In her promotion of curiosity, Enloe wants to encourage/inspire/entreat us to be curious; to never stop thinking and paying attention and, most importantly for me and my thinking about feminist virtue ethics, to care about the world. What is really cool about her brief essay is that her framing of a discussion of curiosity participates in that very effort. Instead of merely telling us that curiosity is important (for feminist thinking or as a way to connect all of her essays), she asks us to think about why we need to be convinced of that in the first place. Why, she wonders, aren’t we curious about the world? Where does our lack of curiosity come from and who is invested in preventing us from asking questions and wondering about the world? By focusing on our lack of curiosity instead of on the value of curiosity, Enloe creates an opportunity (much like “labor made cheap”) for investigation. Maybe writing “Feminists lack curiosity” instead of “Feminists value curiosity” on the blackboard would be followed by, “Why do they lack curiosity?” or “Why did we stop asking questions?”

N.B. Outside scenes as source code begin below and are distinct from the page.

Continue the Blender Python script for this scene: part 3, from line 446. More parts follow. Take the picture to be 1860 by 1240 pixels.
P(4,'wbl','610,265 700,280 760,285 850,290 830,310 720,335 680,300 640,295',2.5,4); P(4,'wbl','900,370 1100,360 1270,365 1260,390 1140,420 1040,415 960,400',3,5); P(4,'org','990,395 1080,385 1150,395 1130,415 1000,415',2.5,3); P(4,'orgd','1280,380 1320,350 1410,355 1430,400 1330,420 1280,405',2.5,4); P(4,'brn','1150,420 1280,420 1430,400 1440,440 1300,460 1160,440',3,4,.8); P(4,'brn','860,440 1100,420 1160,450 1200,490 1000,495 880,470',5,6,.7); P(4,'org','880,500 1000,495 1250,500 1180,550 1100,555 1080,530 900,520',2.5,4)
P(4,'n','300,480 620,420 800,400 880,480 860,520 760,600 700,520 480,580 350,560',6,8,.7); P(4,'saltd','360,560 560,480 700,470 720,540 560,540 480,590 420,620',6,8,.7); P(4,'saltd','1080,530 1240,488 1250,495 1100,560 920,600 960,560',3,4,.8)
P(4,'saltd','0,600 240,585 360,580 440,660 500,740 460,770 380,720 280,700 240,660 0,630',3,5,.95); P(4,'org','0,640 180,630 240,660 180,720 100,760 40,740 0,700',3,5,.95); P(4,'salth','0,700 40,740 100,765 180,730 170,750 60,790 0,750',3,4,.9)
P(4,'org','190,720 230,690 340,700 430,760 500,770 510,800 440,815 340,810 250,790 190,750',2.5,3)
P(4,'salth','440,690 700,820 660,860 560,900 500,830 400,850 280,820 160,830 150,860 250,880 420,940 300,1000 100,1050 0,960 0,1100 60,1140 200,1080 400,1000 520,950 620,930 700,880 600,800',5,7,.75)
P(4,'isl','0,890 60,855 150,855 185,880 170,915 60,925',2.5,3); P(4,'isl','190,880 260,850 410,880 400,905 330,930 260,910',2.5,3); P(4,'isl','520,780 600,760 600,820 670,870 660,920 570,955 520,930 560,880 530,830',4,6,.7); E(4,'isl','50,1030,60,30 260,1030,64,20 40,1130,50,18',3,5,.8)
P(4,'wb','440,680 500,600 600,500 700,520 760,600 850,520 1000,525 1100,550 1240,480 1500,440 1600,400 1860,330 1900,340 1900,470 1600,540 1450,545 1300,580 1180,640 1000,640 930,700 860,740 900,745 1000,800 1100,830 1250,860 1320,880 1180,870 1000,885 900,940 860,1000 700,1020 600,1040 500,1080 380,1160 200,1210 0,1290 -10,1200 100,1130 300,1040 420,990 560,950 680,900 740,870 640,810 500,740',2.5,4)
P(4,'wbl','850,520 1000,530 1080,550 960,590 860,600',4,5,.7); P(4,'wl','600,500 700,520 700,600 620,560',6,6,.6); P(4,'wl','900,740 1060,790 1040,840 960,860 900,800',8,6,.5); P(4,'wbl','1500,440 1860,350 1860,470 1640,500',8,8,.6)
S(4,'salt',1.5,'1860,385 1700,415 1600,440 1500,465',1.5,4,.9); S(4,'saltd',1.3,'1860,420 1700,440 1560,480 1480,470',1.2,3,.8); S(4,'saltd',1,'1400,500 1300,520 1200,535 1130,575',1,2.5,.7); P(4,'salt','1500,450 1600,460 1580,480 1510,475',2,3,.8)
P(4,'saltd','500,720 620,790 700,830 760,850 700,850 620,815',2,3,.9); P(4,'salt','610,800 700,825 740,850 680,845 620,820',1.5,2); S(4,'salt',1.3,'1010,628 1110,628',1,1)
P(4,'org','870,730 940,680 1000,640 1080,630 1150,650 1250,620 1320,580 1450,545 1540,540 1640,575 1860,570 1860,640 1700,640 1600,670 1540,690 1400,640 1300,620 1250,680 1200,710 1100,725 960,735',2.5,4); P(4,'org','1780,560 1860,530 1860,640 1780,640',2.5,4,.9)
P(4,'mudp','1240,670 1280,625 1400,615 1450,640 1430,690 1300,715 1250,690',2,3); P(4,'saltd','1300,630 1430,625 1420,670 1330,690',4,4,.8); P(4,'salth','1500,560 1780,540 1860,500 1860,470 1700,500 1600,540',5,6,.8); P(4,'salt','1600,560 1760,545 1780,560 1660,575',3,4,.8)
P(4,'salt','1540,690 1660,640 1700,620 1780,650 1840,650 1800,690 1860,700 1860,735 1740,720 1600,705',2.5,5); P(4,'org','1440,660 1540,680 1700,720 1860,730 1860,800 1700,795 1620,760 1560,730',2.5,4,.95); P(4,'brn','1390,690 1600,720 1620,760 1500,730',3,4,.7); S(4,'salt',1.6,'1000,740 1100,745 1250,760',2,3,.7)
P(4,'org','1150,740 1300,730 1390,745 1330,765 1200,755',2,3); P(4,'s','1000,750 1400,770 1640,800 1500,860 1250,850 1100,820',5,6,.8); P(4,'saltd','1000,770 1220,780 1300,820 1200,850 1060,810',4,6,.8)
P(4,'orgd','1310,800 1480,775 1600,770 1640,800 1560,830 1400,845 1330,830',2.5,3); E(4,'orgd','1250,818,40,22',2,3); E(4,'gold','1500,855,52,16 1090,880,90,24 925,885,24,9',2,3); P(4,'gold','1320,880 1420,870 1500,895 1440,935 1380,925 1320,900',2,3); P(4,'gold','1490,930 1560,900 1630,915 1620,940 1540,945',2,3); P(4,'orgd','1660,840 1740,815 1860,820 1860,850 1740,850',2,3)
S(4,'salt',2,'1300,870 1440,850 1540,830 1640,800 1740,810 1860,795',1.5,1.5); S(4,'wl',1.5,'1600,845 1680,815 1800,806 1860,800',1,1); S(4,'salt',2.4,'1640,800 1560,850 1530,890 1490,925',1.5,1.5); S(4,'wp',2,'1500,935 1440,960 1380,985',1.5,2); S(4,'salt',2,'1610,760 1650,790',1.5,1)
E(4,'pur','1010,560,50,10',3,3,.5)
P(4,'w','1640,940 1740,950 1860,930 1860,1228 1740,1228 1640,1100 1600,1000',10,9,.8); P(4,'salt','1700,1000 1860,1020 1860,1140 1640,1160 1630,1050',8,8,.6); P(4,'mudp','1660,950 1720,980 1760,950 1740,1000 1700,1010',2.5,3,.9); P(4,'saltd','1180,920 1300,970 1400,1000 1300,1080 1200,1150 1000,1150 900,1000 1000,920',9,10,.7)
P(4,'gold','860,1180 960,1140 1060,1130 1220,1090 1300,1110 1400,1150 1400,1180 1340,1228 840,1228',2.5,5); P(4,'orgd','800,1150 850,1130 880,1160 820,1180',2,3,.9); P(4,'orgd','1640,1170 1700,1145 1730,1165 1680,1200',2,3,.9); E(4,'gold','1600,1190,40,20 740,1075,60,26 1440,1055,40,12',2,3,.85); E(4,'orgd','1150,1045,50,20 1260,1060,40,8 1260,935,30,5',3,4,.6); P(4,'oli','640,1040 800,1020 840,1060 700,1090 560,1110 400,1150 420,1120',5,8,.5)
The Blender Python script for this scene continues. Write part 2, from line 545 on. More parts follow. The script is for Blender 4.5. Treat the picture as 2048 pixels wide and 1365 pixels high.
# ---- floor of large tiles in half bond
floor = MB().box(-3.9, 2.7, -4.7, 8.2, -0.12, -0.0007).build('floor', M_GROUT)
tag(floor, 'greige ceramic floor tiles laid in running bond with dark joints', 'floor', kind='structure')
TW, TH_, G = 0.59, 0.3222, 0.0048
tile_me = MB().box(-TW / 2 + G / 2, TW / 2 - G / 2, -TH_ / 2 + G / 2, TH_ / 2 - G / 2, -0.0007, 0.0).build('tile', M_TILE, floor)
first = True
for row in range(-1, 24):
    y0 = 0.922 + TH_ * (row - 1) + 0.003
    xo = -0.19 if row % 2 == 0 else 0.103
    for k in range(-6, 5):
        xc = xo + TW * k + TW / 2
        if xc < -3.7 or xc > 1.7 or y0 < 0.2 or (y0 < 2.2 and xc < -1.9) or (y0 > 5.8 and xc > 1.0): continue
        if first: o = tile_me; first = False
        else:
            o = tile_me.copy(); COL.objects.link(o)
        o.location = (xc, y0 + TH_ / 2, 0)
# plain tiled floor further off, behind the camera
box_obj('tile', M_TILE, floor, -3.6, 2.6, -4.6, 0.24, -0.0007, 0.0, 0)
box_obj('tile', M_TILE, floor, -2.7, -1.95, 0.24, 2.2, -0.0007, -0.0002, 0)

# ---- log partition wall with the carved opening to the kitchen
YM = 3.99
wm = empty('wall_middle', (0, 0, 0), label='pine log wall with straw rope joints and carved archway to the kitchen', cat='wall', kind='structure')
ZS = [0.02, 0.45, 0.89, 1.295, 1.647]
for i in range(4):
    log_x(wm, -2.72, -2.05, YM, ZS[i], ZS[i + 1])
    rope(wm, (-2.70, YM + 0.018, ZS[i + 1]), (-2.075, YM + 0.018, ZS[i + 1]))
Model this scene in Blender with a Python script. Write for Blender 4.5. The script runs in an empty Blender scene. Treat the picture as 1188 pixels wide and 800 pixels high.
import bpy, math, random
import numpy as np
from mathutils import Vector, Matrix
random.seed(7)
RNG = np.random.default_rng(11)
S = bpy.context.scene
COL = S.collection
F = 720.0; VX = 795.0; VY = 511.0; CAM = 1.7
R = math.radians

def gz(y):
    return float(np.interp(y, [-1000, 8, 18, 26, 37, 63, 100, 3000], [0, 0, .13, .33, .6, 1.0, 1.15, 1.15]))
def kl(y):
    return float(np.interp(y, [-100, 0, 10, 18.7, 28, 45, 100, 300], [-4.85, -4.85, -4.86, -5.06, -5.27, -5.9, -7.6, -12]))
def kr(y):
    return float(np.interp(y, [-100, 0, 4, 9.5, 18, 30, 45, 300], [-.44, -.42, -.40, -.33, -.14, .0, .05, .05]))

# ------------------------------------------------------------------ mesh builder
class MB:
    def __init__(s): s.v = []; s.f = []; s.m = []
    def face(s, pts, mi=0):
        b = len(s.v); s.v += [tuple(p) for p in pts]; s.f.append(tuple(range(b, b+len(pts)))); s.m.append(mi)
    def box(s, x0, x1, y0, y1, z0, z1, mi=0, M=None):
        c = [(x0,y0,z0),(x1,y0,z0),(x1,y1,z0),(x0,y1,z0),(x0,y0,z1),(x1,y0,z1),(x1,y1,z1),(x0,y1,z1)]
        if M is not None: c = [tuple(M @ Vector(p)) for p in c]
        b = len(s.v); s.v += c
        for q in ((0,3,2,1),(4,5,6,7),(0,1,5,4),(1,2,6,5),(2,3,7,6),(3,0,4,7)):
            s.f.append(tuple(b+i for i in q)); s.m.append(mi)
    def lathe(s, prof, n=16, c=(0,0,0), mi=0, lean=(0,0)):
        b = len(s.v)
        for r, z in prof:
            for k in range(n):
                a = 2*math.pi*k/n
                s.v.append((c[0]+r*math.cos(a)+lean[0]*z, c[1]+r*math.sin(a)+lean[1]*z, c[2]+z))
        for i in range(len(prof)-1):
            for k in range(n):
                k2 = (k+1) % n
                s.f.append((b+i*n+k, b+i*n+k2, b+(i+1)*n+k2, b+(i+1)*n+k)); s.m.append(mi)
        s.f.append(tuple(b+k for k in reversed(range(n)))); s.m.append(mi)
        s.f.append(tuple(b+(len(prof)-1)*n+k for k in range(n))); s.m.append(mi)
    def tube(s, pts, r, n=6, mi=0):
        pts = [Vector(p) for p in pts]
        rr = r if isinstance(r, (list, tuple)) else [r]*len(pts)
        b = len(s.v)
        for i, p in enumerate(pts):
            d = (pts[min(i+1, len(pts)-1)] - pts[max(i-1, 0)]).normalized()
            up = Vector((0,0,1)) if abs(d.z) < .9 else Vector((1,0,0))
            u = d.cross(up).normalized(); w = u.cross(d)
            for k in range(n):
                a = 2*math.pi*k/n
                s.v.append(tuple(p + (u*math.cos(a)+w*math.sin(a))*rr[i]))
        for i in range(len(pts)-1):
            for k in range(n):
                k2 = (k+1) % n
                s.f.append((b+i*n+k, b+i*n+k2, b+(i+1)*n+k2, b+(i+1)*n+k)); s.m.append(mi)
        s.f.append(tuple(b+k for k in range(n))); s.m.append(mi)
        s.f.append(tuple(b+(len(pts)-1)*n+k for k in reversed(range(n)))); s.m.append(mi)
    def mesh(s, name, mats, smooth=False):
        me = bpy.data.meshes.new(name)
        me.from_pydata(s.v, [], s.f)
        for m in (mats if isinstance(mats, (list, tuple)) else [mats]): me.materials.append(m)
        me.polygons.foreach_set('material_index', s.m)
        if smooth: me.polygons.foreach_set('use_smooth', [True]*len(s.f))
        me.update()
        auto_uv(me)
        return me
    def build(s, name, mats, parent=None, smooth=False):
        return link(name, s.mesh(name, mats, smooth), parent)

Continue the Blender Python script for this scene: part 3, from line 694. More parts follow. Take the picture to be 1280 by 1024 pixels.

One more thing…In my feminist debates class, we recently read bell hooks’ feminism is for everybody. Hooks uses the phrase “white supremicist capitalist patriarchy” instead of just patriarchy (see my class blog entry for more information). In contrast, Enloe continues to emphasize “patriarchy,” which she describes as “the structural and ideological system that perpetuates the privileging of masculinity” (4). Later in the essay, Enloe suggests that patriarchy is only one of many forms of oppression and she encourages us to investigate, “How much of what is going on here is caused by the workings of patriarchy? Sometimes patriarchy may be only a small part of the explanation. Other times patriarchy may hold the causal key” (7). Yet, even as she recognizes other forms of oppression and their connections to patriarchy, she still wants to separate out patriarchy and focus on it. So does one of these phrases, hooks’ “white supremicist capitalist patriarchy” or Enloe’s “patriarchy” encourage more curiosity and require more (potentially productive) effort? What do you think?

Note: I was planning to post this entry yesterday (1.31), but some trouble occurred. See my recent “oh bother” post for some details.

oh bother, part 9

So, I have been working on a blog entry about Cynthia Enloe and curiosity over the past few days (yes, it usually takes me a few days to finish an entry). I happened to be in Rochester, MN today and thought that I would finish it up at a local Pantera (or, what many of you might call Panera) since they have free wifi. Anyway, I clicked on the bookmark for Trouble and got a message indicating that my blog was blocked. Here is the explanation they gave me:

Really? According to what definition is this blog pornography? Who determined it to be such–(or what keyword/topic triggered the block)? Why are any sites being blocked? There are many, many reasons being blocked bothers me (not the least of which is the fact that I wasn’t able to finish my blog entry and have to work on it tomorrow). Sigh….so, what do you think? What bothers you about certain blogs/websites being blocked at restaurants? Or coffee shops–Caribou, I am talking to you.